Afin de se prémunir contre ce genre de critiques, le texte prévoit que les audiences foraines auront lieu dans « une salle d’audience ouverte au public spécialement aménagée à cet effet ». Or, si je prends l’exemple de la zone d’attente de Roissy, la situation géographique de la salle d’audience ne permettra pas d’assurer une réelle publicité des audiences, dans la mesure où il s’agit d’un lieu fort éloigné de toute habitation, dans une zone de fret constituée de hangars et d’entrepôts, à laquelle il est très difficile d’accéder par les transports en commun.
Par ailleurs, il ne faut pas oublier que les zones d’attente sont placées sous le contrôle et l’administration de la police. Ainsi, les procès peuvent se dérouler dans un lieu administré par l’une des parties, ce qui placerait le juge dans une situation de dépendance inadmissible et incompatible avec son devoir d’impartialité.
La question des audiences délocalisées s’est posée très concrètement : les avocats et magistrats ont clairement exprimé leur désaccord, voire leur refus de siéger, que ce soit dans la zone d’attente pour personnes en instance de Roissy, ou ZAPI 3, ou dans les centres de rétention, comme ce fut le cas à Toulouse en 2007.
Enfin, je rappellerai que la Cour de cassation, dans une décision du 16 avril 2008, a jugé illégales les audiences délocalisées en centres de rétention.
Il n’y a que peu de défenseurs de ces audiences délocalisées, qui sont contraires à l’idée que les magistrats, les avocats et nous-mêmes avons de notre justice.
Dans le même ordre d’idée, prévoir que, sauf opposition de l’étranger, l’audience pourra se tenir par visioconférence, l’intéressé se trouvant dans la salle d’audience de la zone d’attente et le magistrat au tribunal, ne saurait garantir le respect des principes de recours effectif et de procès équitable.
Cette réforme nous est présentée comme devant s’accompagner nécessairement d’une augmentation des moyens alloués à la CNDA. Il nous paraît alors nécessaire de prévoir, dans ces nouvelles ressources, la possibilité que les audiences se tiennent dans les locaux de la CNDA plutôt que d’être reléguées aux périphéries des zones d’attente.
M. le président.
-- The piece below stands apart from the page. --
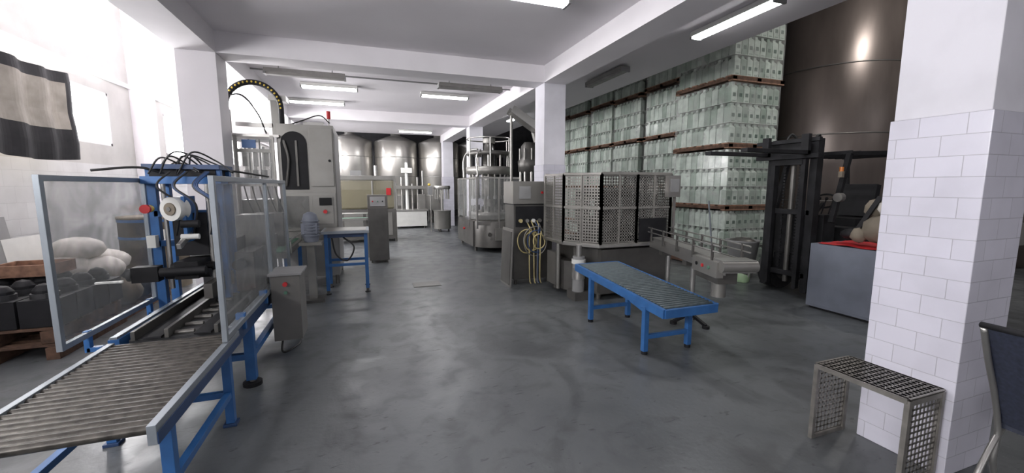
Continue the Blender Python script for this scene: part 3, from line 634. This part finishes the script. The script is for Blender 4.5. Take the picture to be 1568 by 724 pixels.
for y in(3.88,4.74):
    o.bar((5.9,y,1.1),(6.15,y,2.05),.06,.06,FBLK); o.bar((6.15,y,2.05),(7.5,y,2.1),.06,.06,FBLK); o.bar((7.5,y,2.1),(7.65,y,1.0),.06,.06,FBLK)
for k in range(8): o.bar((6.2+.17*k,3.88,2.07),(6.2+.17*k,4.74,2.07),.03,.05,FBLK)
o.cyl((5.98,3.83,1.45),(5.9,3.83,1.45),.06,STEEL); o.box(5.9,3.80,1.72,5.95,3.85,1.80,CARD); o.cyl((5.93,3.83,1.80),(5.93,3.83,1.86),.025,mat('orange_lens',(.6,.18,.02),.3))
o.spline([(5.7,4.1,2.2),(5.85,4.1,2.3),(5.95,4.15,1.9),(5.9,4.15,1.2)],.018,CABLE)
o.spline([(5.7,4.5,2.2),(5.8,4.45,2.35),(5.98,4.4,2.0),(5.9,4.4,1.2)],.018,CABLE)
for k in range(3): o.bar((6.15,4.1+.1*k,1.15),(6.25,4.1+.1*k,1.4),.015,.015,BLACK); o.sph((6.26,4.1+.1*k,1.42),.025,BLACK,n=8)
o.done(.003)

o=B('steel_work_cabinet')
o.box(5.5,2.5,.03,6.2,3.70,.86,GREYBLUE); o.box(5.53,2.53,0,6.17,3.67,.03,BLACK)
o.box(5.494,2.53,.06,5.5,3.67,.83,GREYBLUE)
o.done(.006)
o=B('red_cloth')
vs=[];N=16
for i in range(N):
    for j in range(N): vs.append((5.50+.68*i/(N-1)+.02*random.random(),2.53+1.1*j/(N-1),.866+.014*random.random()))
o.add(vs,[(i*N+j,(i+1)*N+j,(i+1)*N+j+1,i*N+j+1) for i in range(N-1) for j in range(N-1)],RED,True); o.done()
o=B('crumpled_paper_sacks')
o.T=Matrix.Translation((-.03,.25,.025))
o.sph((5.8,2.85,1.06),.18,CARD,n=12,sc=(1,.9,.9),jit=.1); o.sph((5.9,2.78,1.3),.15,BAG,n=12,sc=(.8,1,.9),jit=.15); o.sph((5.85,3.16,.97),.1,BLACK,n=10,sc=(1,1.5,.7),jit=.1); o.sph((5.95,2.98,1.3),.12,CARD,n=10,jit=.2); o.sph((5.7,3.0,.98),.09,CARD,n=10,jit=.1); o.bar((5.75,3.1,.95),(5.85,2.9,1.45),.05,.03,BLACK); o.done()
o=B('oil_jug')
o.lathe(5.93,5.05,[(.08,0),(.1,.02),(.1,.17),(.06,.22),(.03,.24),(.03,.27)],mat('green_jug',(.45,.62,.38),.4),20); o.lathe(5.93,5.05,[(.034,.265),(.034,.295)],WPL,12); o.tube([(5.93,4.97,.22),(5.93,4.95,.15),(5.93,4.95,.1)],.012,WPL); o.done()
o=B('plastic_bucket'); o.lathe(5.5,5.2,[(.11,0),(.14,.26),(.15,.27),(.135,.255),(.105,.01)],GREY,24); o.done()
o=B('broom'); o.cyl((5.75,5.5,.1),(5.6,5.55,1.35),.014,ALU); o.obox((5.76,5.5,.09),(.32,.07,.05),BLUED); o.obox((5.76,5.5,.035),(.34,.08,.07),GREY); o.done()
o=B('grey_waste_bin'); o.lathe(6.28,5.4,[(.18,0),(.26,.65),(.28,.66),(.25,.62)],GREY,20); o.sph((6.28,5.4,.62),.22,STEELD,n=12,sc=(1,1,.4),jit=.1); o.done()

# ---------------- perforated bench ----------------
BENCH=mat('bench_steel',(.25,.236,.217),.4,.6,var=.25,scale=12)
o=B('perforated_steel_step')
x0,x1,y0,y1,z=2.62,2.93,1.2,1.66,.5
for y in(y0,y1):
    o.perf((x0+.02,y,.03),(x1-x0-.04,0,0),(0,0,z-.07),.032,.011,BENCH,th=.003)
    for x in(x0+.008,x1-.008): o.box(x-.012,y-.012,0,x+.012,y+.012,z-.01,BENCH)
    o.box(x0,y-.01,z-.04,x1,y+.01,z-.01,BENCH); o.box(x0,y-.01,0,x1,y+.01,.02,BENCH)
for x in(x0,x1): o.box(x-.006,y0,z-.03,x+.006,y1,z+.002,BENCH)
o.perf((x0,y0,z),(x1-x0,0,0),(0,y1-y0,0),.032,.023,BENCH,th=.004)
o.done()

# ---------------- chair ----------------
o=B('mesh_back_chair')
for y in(.5,.96):
    o.spline([(2.98,y,.02),(2.86,y,.25),(2.86,y,.42),(2.78,y,.62),(2.68,y,.8),(2.6,y,.97)],.013,STEEL)
    o.spline([(3.0,y,.40),(3.2,y,.42),(3.32,y,.40),(3.36,y,.2),(3.4,y,.02)],.013,STEEL)
    o.spline([(2.62,y,.02),(2.75,y,.25),(2.9,y,.42),(3.05,y,.42)],.013,STEEL)
vs=[];N=10
prof=[(2.87,.46),(2.83,.54),(2.78,.64),(2.72,.76),(2.66,.87),(2.6,.98)]
for (x,z) in prof:
    for j in range(N): t=j/(N-1); vs.append((x-.05*math.sin(math.pi*t)*.8,.49+.48*t,z))
o.add(vs,[(i*N+j,(i+1)*N+j,(i+1)*N+j+1,i*N+j+1) for i in range(len(prof)-1) for j in range(N-1)],MESH,True)
o.box(2.88,.49,.43,3.33,.97,.47,MESH); o.tube([(2.6,.49,.98),(2.56,.73,.985),(2.6,.97,.98)],.014,BLACK)
o.done()

# ---------------- left floor clutter ----------------
def pallet(o,x0,y0,x1,y1,z0,m=WOODD):
    for k in range(6):
        y=y0+(y1-y0)*(k+.5)/6; o.box(x0,y-.055,z0+.115,x1,y+.055,z0+.14,m)
    for x in(x0,(x0+x1)/2-.05,x1-.1):
        o.box(x,y0,z0+.02,x+.1,y1,z0+.115,m)
        o.box(x,y0,z0,x+.1,y1,z0+.02,m)
o=B('wooden_pallet_with_crates'); pallet(o,-3.72,4.85,-2.75,6.0,0); pallet(o,-3.7,4.9,-2.8,6.02,.145)
for i in range(3):
    for j in range(4):
        x=-3.68+.31*i;y=4.95+.27*j; o.box(x,y,.29,x+.29,y+.25,.55,BLACK); o.cyl((x+.14,y+.12,.55),(x+.14,y+.12,.6),.1,RUBBER,n=12)
        o.sph((x+.14,y+.12,.6),.09,BLACK,n=10)
o.box(-3.6,5.5,.68,-3.1,5.9,.70,WOOD); 
for (xa,ya_,xb,yb_) in((-3.6,5.5,-3.58,5.9),(-3.12,5.5,-3.1,5.9),(-3.6,5.5,-3.1,5.52),(-3.6,5.88,-3.1,5.9)): o.box(xa,ya_,.7,xb,yb_,.8,WOOD)
o.done(.003)
o=B('wooden_pallet_with_sacks'); pallet(o,-3.72,6.1,-2.8,7.3,0)
for i in range(3):
    for j in range(3): o.sph((-3.52+.31*i,6.3+.37*j,.3),.19,TARPB if (i+j)%2 else CARD,n=12,sc=(1,1,.85),jit=.06)
for (p,r,s_) in (((-3.42,6.35,.60),.26,(1.0,.9,.7)),((-3.15,6.45,.58),.22,(1,1,.7)),((-3.36,6.45,.84),.24,(1.1,.9,.6)),((-3.3,6.8,.62),.25,(1.1,1.1,.65))):
    o.sph(p,r,BAG,n=22,sc=s_,jit=.035)
o.done()
o=B('cardboard_drum'); o.lathe(-3.2,8.0,[(.42,0),(.42,1.1),(.43,1.1),(.43,1.14),(.0,1.14)],CARD,28,caps=False)
for z in(.3,.8,1.06): o.lathe(-3.2,8.0,[(.425,z),(.428,z+.02),(.425,z+.04)],BLUE,28,caps=False)
o.box(-3.1,7.565,.75,-2.9,7.58,.95,WPL); o.done()
o=B('leaning_sheets')
o.obox((-3.88,5.6,.63),(.015,1.6,1.25),GREY,ry=-.12); o.obox((-3.86,6.6,.5),(.012,.7,1.0),WPL,ry=-.12); o.done()
o=B('hanging_tarp'); N=40
vs=[];zz=[1.98,2.2,2.38,2.6,2.85,2.98,3.12]
for z in zz:
    for j in range(N): t=j/(N-1); vs.append((-3.74+.03*math.sin(t*22)+.01*math.sin(z*9),5.9+1.55*t+.05*(3.1-z),z-.05*math.sin(t*3)))
for r in range(len(zz)-1):
    for j in range(N-1):
        m=TARPB if (r in(0,1,5) or j>N-6 or j<4) else CLOTH
        o.add([vs[r*N+j],vs[r*N+j+1],vs[(r+1)*N+j+1],vs[(r+1)*N+j]],[(0,1,2,3)],m,True)
o.done()

# ---------------- world / camera ----------------
w=bpy.data.worlds.new('overcast'); scene.world=w; w.use_nodes=True
bg=w.node_tree.nodes['Background']; bg.inputs[0].default_value=(.95,.95,1,1); bg.inputs[1].default_value=1.1
cd=bpy.data.cameras.new('camera'); cam=bpy.data.objects.new('camera',cd); scene.collection.objects.link(cam)
cd.sensor_width=36; cd.lens=36*625/1568; cd.clip_start=.05
cam.location=(0,0,1.6); cam.rotation_euler=(math.radians(83),0,math.radians(-19.6))
scene.camera=cam
scene.view_settings.view_transform='Standard'; scene.view_settings.exposure=.15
L'amendement n° 23, présenté par Mmes Boumediene-Thiery, Blandin et Voynet et MM. Desessard et Muller, est ainsi libellé :
Dans la première phrase du dernier alinéa de cet article, après le mot :
peut
insérer les mots :
, sauf si l'étranger dûment informé dans une langue qu'il comprend s'y oppose,
La parole est à Mme Alima Boumediene-Thiery.
Mme Alima Boumediene-Thiery. Cet amendement, qui va dans le même sens que l’amendement n° 33, concerne les conditions de délocalisation de l’audience dans une salle aménagée dans la zone d’attente. Il s’agit là d’une nouveauté qui n’était pas prévue par l’actuel article L. 213-9 du code de l’entrée et du séjour des étrangers et du droit d’asile.
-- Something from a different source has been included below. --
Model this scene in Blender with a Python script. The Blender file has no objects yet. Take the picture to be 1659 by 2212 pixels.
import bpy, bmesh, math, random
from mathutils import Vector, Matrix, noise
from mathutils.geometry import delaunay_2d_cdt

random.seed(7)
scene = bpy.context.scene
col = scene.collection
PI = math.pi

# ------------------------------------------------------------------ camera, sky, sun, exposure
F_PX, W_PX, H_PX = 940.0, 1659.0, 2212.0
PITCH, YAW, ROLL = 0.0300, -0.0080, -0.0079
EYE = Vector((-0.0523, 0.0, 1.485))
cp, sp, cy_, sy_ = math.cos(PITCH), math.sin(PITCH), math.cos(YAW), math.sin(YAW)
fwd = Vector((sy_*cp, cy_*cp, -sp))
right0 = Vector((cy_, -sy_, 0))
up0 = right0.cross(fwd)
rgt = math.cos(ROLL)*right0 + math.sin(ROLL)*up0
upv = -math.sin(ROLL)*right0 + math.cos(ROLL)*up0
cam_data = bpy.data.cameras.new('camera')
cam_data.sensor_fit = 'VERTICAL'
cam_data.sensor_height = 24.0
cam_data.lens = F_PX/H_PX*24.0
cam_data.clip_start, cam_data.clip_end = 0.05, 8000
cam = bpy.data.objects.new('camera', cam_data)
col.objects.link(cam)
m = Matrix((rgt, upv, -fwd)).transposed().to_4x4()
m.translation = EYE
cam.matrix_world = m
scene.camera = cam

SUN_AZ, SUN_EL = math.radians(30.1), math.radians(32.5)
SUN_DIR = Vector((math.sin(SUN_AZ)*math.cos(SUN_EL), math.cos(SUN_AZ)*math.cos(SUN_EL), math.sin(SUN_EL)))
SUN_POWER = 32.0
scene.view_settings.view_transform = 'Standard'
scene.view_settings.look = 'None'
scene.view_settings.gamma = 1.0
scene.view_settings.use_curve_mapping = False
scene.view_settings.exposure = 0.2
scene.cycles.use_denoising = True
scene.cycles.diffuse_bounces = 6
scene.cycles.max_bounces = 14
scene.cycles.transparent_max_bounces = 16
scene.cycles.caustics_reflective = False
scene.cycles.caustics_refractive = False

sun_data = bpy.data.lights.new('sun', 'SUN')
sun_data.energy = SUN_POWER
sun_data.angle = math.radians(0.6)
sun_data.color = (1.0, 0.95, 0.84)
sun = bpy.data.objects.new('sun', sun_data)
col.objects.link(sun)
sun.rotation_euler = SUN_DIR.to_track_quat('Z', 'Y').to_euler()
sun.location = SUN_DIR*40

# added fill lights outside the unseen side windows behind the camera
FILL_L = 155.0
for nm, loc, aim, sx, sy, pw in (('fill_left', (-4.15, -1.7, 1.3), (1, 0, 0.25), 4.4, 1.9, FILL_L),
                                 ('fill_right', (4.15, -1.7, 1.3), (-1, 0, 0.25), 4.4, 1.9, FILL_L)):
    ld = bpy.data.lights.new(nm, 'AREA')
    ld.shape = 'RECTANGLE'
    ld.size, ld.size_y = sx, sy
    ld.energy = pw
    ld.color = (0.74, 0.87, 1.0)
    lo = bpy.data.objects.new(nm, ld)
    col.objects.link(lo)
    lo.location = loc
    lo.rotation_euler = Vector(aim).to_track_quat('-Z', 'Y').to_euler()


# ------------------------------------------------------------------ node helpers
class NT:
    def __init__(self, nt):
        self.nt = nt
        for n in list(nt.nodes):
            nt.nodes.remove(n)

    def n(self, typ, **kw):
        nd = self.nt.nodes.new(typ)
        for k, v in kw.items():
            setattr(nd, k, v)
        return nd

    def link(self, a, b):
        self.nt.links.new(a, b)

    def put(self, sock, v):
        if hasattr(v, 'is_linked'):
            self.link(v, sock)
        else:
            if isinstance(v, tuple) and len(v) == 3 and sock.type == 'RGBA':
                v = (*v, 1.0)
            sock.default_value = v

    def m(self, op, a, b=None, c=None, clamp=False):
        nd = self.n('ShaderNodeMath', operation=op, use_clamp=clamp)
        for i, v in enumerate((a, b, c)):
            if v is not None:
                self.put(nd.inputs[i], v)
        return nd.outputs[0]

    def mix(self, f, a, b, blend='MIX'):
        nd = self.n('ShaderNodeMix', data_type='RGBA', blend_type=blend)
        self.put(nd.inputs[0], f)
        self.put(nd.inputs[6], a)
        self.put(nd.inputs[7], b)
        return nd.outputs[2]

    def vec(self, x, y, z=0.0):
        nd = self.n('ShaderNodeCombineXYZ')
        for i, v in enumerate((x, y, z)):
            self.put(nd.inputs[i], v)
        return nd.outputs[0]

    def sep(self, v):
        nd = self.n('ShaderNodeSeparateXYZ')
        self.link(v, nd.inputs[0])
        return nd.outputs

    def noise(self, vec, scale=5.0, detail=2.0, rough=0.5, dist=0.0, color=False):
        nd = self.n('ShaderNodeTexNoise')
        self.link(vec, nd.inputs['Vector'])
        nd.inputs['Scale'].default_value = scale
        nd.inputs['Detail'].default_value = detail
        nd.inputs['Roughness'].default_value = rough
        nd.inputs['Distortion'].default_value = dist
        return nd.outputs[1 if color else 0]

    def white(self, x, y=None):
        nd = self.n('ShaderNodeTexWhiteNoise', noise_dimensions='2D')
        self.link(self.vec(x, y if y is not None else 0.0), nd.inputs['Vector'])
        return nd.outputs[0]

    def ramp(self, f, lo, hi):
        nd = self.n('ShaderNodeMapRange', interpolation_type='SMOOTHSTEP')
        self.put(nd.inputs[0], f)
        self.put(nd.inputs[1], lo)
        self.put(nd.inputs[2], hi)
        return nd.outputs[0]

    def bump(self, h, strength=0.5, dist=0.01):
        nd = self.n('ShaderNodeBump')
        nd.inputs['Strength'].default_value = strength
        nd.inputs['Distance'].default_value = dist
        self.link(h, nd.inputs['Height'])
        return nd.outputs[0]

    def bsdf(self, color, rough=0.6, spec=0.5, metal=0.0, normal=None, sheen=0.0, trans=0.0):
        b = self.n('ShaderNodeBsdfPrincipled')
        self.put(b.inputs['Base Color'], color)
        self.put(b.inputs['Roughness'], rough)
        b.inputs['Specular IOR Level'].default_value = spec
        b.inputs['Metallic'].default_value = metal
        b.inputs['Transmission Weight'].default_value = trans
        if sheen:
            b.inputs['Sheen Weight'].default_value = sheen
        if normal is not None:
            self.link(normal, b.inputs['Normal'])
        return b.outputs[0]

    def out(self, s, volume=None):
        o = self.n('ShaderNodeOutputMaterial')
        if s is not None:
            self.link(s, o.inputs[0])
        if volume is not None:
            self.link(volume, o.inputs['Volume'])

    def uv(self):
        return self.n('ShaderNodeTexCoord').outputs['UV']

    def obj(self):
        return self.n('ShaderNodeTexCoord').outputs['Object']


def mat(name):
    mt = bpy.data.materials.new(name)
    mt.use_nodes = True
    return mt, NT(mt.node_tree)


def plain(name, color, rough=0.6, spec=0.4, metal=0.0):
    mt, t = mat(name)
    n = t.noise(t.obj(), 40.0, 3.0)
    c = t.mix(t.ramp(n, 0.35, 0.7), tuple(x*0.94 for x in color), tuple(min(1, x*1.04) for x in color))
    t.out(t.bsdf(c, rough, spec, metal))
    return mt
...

Nous émettons des réserves importantes sur cette audience délocalisée, réserves qui tiennent notamment au respect du droit à un procès équitable.
L’argument selon lequel de telles possibilités existent déjà n’est pas satisfaisant. Les délocalisations prévues par l’article L. 221-1 et L. 551-1 du code de l’entrée et du séjour des étrangers et du droit d’asile ne sont pas exemplaires en matière de respect du droit à un procès équitable.
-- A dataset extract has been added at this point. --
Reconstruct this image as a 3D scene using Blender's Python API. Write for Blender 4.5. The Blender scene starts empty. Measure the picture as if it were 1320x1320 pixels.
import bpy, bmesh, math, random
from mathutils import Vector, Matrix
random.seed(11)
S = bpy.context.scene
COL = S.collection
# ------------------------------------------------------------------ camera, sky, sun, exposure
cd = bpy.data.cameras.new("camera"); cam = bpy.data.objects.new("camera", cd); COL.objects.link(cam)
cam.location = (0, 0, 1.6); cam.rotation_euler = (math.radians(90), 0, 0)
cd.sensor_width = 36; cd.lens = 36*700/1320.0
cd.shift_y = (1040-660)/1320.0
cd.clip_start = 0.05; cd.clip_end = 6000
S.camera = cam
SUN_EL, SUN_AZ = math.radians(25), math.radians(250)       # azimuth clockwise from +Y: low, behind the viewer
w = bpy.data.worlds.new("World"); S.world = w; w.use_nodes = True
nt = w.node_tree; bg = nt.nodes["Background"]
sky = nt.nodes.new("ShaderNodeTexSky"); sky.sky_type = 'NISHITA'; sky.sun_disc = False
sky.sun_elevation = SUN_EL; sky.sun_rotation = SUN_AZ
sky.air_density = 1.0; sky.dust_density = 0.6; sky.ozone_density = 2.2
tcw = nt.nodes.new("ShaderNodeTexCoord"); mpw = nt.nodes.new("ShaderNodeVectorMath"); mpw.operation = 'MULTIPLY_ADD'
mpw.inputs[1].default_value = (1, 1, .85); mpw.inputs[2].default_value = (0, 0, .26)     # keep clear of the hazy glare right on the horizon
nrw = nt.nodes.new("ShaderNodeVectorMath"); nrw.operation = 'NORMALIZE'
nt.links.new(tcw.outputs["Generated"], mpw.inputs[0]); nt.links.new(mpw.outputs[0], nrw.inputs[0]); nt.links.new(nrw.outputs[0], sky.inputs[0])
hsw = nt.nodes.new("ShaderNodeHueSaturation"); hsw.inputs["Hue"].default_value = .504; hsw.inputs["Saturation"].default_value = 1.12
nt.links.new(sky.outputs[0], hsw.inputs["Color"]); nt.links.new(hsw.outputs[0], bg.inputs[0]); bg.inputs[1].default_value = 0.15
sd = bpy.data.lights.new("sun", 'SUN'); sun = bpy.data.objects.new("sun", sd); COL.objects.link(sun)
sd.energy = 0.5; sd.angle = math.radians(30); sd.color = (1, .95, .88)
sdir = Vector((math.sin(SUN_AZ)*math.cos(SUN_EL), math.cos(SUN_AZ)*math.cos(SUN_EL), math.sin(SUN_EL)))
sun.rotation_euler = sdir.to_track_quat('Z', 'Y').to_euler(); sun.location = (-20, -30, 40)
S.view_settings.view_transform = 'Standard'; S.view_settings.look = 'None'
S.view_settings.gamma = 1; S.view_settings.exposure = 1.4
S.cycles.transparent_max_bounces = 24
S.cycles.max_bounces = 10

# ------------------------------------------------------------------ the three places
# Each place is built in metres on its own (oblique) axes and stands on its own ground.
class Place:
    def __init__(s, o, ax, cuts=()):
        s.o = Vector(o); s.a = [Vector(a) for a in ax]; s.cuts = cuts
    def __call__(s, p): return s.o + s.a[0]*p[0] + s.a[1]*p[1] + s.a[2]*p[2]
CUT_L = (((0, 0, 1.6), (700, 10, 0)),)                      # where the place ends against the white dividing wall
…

À ce sujet, je vous rappelle que la Cour de cassation, par trois arrêts du 16 avril 2008, a annulé des audiences délocalisées en se fondant sur une interprétation de la notion de proximité du centre de rétention. Elle a ainsi jugé que la proximité immédiate exigée par l’article L.552-1 du code de l’entrée et du séjour des étrangers et du droit d’asile était exclusive de l’aménagement spécial d’une salle d’audience dans l’enceinte d’un centre de rétention. Or nous savons que la salle d’audience visée ici se trouve à l’intérieur même de la zone d’attente. Elle encourt donc le même sort, eu égard au droit à un procès équitable.
C’est la raison pour laquelle je souhaite obtenir deux garanties. Premièrement, cette salle d’audience doit être située à l’extérieur de la zone d’attente, afin de garantir la publicité des débats. Deuxièmement – et c’est l’objet même de l’amendement –, l’étranger doit pouvoir donner son consentement, ce qui paraît être un minimum.